Find each line with the word "scene" and copy it.

----

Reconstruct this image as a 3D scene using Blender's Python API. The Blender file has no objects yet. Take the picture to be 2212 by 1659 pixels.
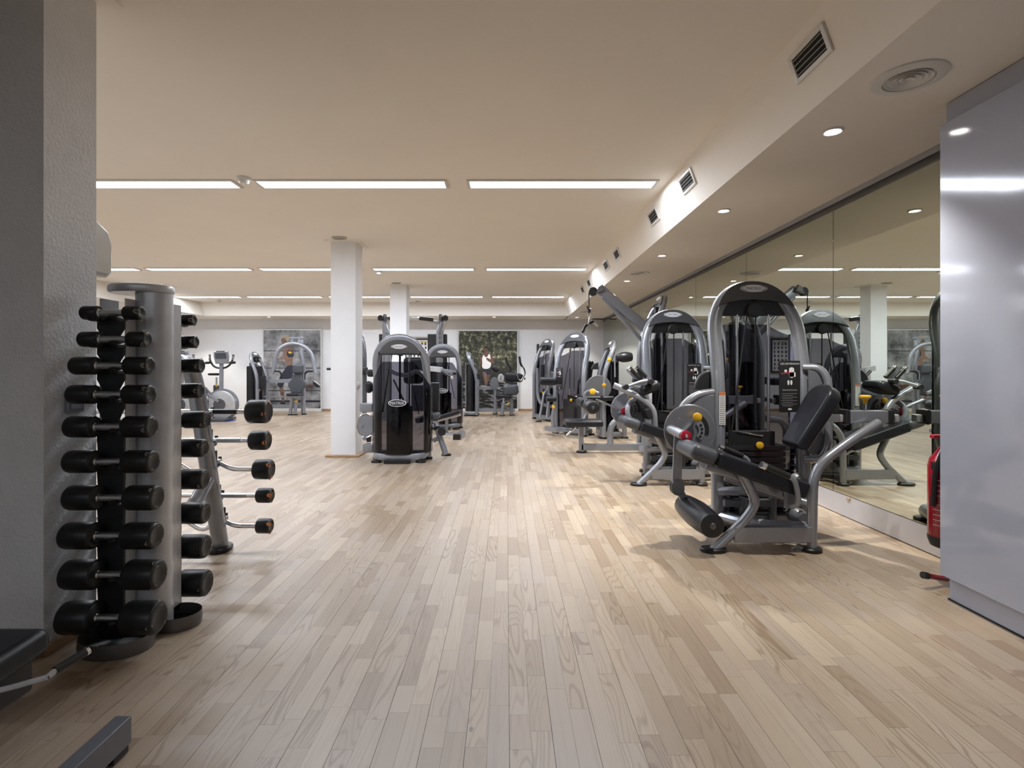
import bpy, bmesh, math, random
from mathutils import Vector as V, Matrix
PI = math.pi
S = bpy.context.scene
C = S.collection
# ---------------------------------------------------------------- camera (image taken as 2212 x 1659)
F, CX, CY, EYE = 1150.0, 1094.0, 796.0, 1.1
cam = bpy.data.cameras.new('camera')
cam.sensor_fit = 'HORIZONTAL'; cam.sensor_width = 36.0
cam.lens = F / 2212 * 36.0
cam.shift_x = (1106 - CX) / 2212
cam.shift_y = -(829.5 - CY) / 2212
cam.clip_start = 0.05
camo = bpy.data.objects.new('camera', cam); C.objects.link(camo)
camo.location = (0, 0, EYE); camo.rotation_euler = (PI / 2, 0, 0)
S.camera = camo
# ---------------------------------------------------------------- world, exposure
w = bpy.data.worlds.new('world'); S.world = w; w.use_nodes = True
w.node_tree.nodes['Background'].inputs[0].default_value = (.5, .55, .65, 1)
w.node_tree.nodes['Background'].inputs[1].default_value = 0.02
S.view_settings.view_transform = 'Standard'; S.view_settings.look = 'None'
S.view_settings.gamma = 1.0; S.view_settings.use_curve_mapping = False
S.view_settings.exposure = 0.42
TUBE_POWER = 25.0      # watts of each fluorescent trough
SPOT_POWER = 150.0      # downlights
S.cycles.use_denoising = True
S.cycles.max_bounces = 8
S.cycles.diffuse_bounces = 4
S.cycles.glossy_bounces = 4
S.cycles.use_adaptive_sampling = True
S.cycles.adaptive_threshold = .05
S.cycles.transparent_max_bounces = 16
S.cycles.sample_clamp_indirect = 4.0
S.cycles.caustics_reflective = False
S.cycles.caustics_refractive = False

# ---------------------------------------------------------------- helpers
def at(x, y, D):
    """point seen at photo pixel (x, y) standing D metres in front of the camera"""
    return V(((x - CX) * D / F, D, EYE + (CY - y) * D / F))

def fl(x, y):
    D = F * EYE / (y - CY)
    return V(((x - CX) * D / F, D, 0))

def fillet(pts, rad, n=5):
    pts = [V(p) for p in pts]
    if rad <= 0 or len(pts) < 3: return pts
    out = [pts[0]]
    for i in range(1, len(pts) - 1):
        a, b, c = pts[i - 1], pts[i], pts[i + 1]
        la, lc = (a - b).length, (c - b).length
        d = min(rad, la * .49, lc * .49)
        p, q = b + (a - b) / la * d, b + (c - b) / lc * d
        for k in range(n + 1):
            t = k / n
            out.append(p * (1 - t) ** 2 + b * 2 * t * (1 - t) + q * t * t)
    out.append(pts[-1])
    return out

class MB:
    """collects shapes; build() links them as ONE mesh object"""
    def __init__(s, M=None):
        s.v, s.f, s.M, s.cut, s.wn = [], [], M or Matrix(), [], False
    def add(s, vs, fs):
        o = len(s.v)
        s.cut.append((o, len(s.f)))
        s.v += [s.M @ V(p) for p in vs]
        s.f += [[i + o for i in f] for f in fs]
        return s
    def bm(s, b, T=None):
        b.verts.index_update()
        vs = [(T @ v.co) if T else v.co.copy() for v in b.verts]
        fs = [[v.index for v in f.verts] for f in b.faces]
        b.free()
        return s.add(vs, fs)
    def box(s, c, size, bev=0.0, rot=None, seg=2):
        b = bmesh.new(); bmesh.ops.create_cube(b, size=1)
        for v in b.verts: v.co = V((v.co.x * size[0], v.co.y * size[1], v.co.z * size[2]))
        if bev > 0:
            s.wn = True
            bmesh.ops.bevel(b, geom=b.edges[:], offset=min(bev, min(size) * .49), segments=seg, affect='EDGES', profile=.5)
        T = Matrix.Translation(V(c))
        if rot is not None: T = T @ (rot if isinstance(rot, Matrix) else Matrix.Rotation(rot[0], 4, rot[1]))
        return s.bm(b, T)
    def bar(s, p0, p1, wd, ht, up=(0, 0, 1), bev=.006):
        """rectangular bar from p0 to p1"""
        p0, p1 = V(p0), V(p1); d = p1 - p0; L = d.length; x = d / L
        up = V(up)
        y = up.cross(x)
        if y.length < 1e-4: y = V((0, 1, 0)).cross(x)
        y.normalize(); z = x.cross(y)
        R = Matrix((x, y, z)).transposed().to_4x4()
        return s.box((p0 + p1) / 2, (L, wd, ht), bev, R)
    def tube(s, pts, r, n=12, fil=0.0, ry=None, up=None, closed=False):
        P = fillet(pts, fil); ry = ry or r
        m = len(P)
        tang = []
        for i in range(m):
            a = P[i - 1] if i > 0 or closed else P[i]
            b = P[(i + 1) % m] if i < m - 1 or closed else P[i]
            tang.append((b - a).normalized())
        u = V(up) if up else (V((0, 0, 1)) if abs(tang[0].z) < .9 else V((0, 1, 0)))
        vs, fs = [], []
        for i in range(m):
            t = tang[i]
            u = (u - t * u.dot(t))
            if u.length < 1e-5: u = t.orthogonal()
            u.normalize(); q = t.cross(u)
            for k in range(n):
                a = 2 * PI * k / n
                vs.append(P[i] + u * (r * math.cos(a)) + q * (ry * math.sin(a)))
        for i in range(m if closed else m - 1):
            j = (i + 1) % m
            for k in range(n):
                l = (k + 1) % n
                fs.append([i * n + k, i * n + l, j * n + l, j * n + k])
        if not closed:
            fs.append(list(range(n))[::-1]); fs.append([(m - 1) * n + k for k in range(n)])
        return s.add(vs, fs)
    def lathe(s, p0, p1, prof, n=24):
        """prof: list of (t along 0..1, radius) revolved about p0-p1"""
        p0, p1 = V(p0), V(p1); d = p1 - p0; ax = d.normalized(); u = ax.orthogonal().normalized(); q = ax.cross(u)
        vs, fs = [], []
        for t, r in prof:
            for k in range(n):
                a = 2 * PI * k / n
                vs.append(p0 + d * t + u * (r * math.cos(a)) + q * (r * math.sin(a)))
        m = len(prof)
        for i in range(m - 1):
            for k in range(n):
                l = (k + 1) % n
                fs.append([i * n + k, i * n + l, (i + 1) * n + l, (i + 1) * n + k])
        fs.append(list(range(n))[::-1]); fs.append([(m - 1) * n + k for k in range(n)])
        return s.add(vs, fs)
    def cyl(s, p0, p1, r, n=20, bev=.15):
        L = (V(p1) - V(p0)).length; b = min(r * bev, L * .3); t = b / L
        return s.lathe(p0, p1, [(0, r - b), (t, r), (1 - t, r), (1, r - b)], n)
    def prism(s, o, u, v, outline, th, bev=.004, seg=1):
        """outline (2d) in plane o,u,v pushed th along u x v"""
        u, v = V(u).normalized(), V(v).normalized(); n = u.cross(v)
        b = bmesh.new()
        vs = [b.verts.new(V((p[0], p[1], 0))) for p in outline]
        f = b.faces.new(vs)
        if f.normal.z < 0: f.normal_flip()
        b.normal_update()
        if f.calc_area() == 0: pass
        r = bmesh.ops.extrude_face_region(b, geom=[f])
        for e in r['geom']:
            if isinstance(e, bmesh.types.BMVert): e.co.z += th
        if bev > 0:
            s.wn = True
            ed = [e for e in b.edges if abs(e.verts[0].co.z - e.verts[1].co.z) < 1e-6]
            bmesh.ops.bevel(b, geom=ed, offset=min(bev, abs(th) * .45), segments=seg, affect='EDGES', profile=.5)
        bmesh.ops.recalc_face_normals(b, faces=b.faces[:])
        R = Matrix((u, v, n)).transposed().to_4x4()
        return s.bm(b, Matrix.Translation(V(o)) @ R)
    def sheet(s, rows):
        n = len(rows[0])
        vs = [p for r in rows for p in r]
        fs = [[i * n + k, i * n + k + 1, (i + 1) * n + k + 1, (i + 1) * n + k] for i in range(len(rows) - 1) for k in range(n - 1)]
        return s.add(vs, fs)
    def text(s, txt, o, u, v, h, off=0.0):
        """flat lettering, height h, centred at o in plane u,v"""
        u, v = V(u).normalized(), V(v).normalized(); n = u.cross(v)
        vs, fs = text_data(txt)
        if not vs: return s
        R = Matrix((u, v, n)).transposed().to_4x4()
        T = Matrix.Translation(V(o) + n * off) @ R @ Matrix.Scale(h, 4)
        return s.add([T @ p for p in vs], fs)
    def each(s, name, m, parent=None, smooth=35, base=None):
        """one object for every shape added"""
        out = []
        ends = s.cut[1:] + [(len(s.v), len(s.f))]
        for (v0, f0), (v1, f1) in zip(s.cut, ends):
            q = MB(); q.wn = s.wn; q.v = s.v[v0:v1]; q.f = [[i - v0 for i in f] for f in s.f[f0:f1]]
            out.append(q.build(name, m, parent, smooth, base))
        return out
    def stuff(s, *a, **k):
        o = s.build(*a, **k); o['kind'] = 'stuff'; return o
    def build(s, name, m, parent=None, smooth=35, base=None):
        if base is None and parent is not None: base = ORIGIN.get(parent.name)
        me = bpy.data.meshes.new(name)
        if base is not None: vs = [base @ p for p in s.v]
        else: vs = s.v
        me.from_pydata([tuple(p) for p in vs], [], s.f); me.update()
        if smooth:
            me.polygons.foreach_set('use_smooth', [True] * len(me.polygons))
            me.set_sharp_from_angle(angle=math.radians(smooth))
        me.materials.append(m if not isinstance(m, str) else MAT[m])
        o = bpy.data.objects.new(name, me); C.objects.link(o)
        if parent is not None: o.parent = parent
        if s.wn and smooth:      # keep large faces flat beside their rounded edges
            wm = o.modifiers.new('weighted_normals', 'WEIGHTED_NORMAL'); wm.keep_sharp = True; wm.weight = 100; wm.thresh = .1
        return o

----

# EXERCISE SOLUTION:
Reconstruct this image as a 3D scene using Blender's Python API. The Blender file has no objects yet. Take the picture to be 2212 by 1659 pixels.
S = bpy.context.scene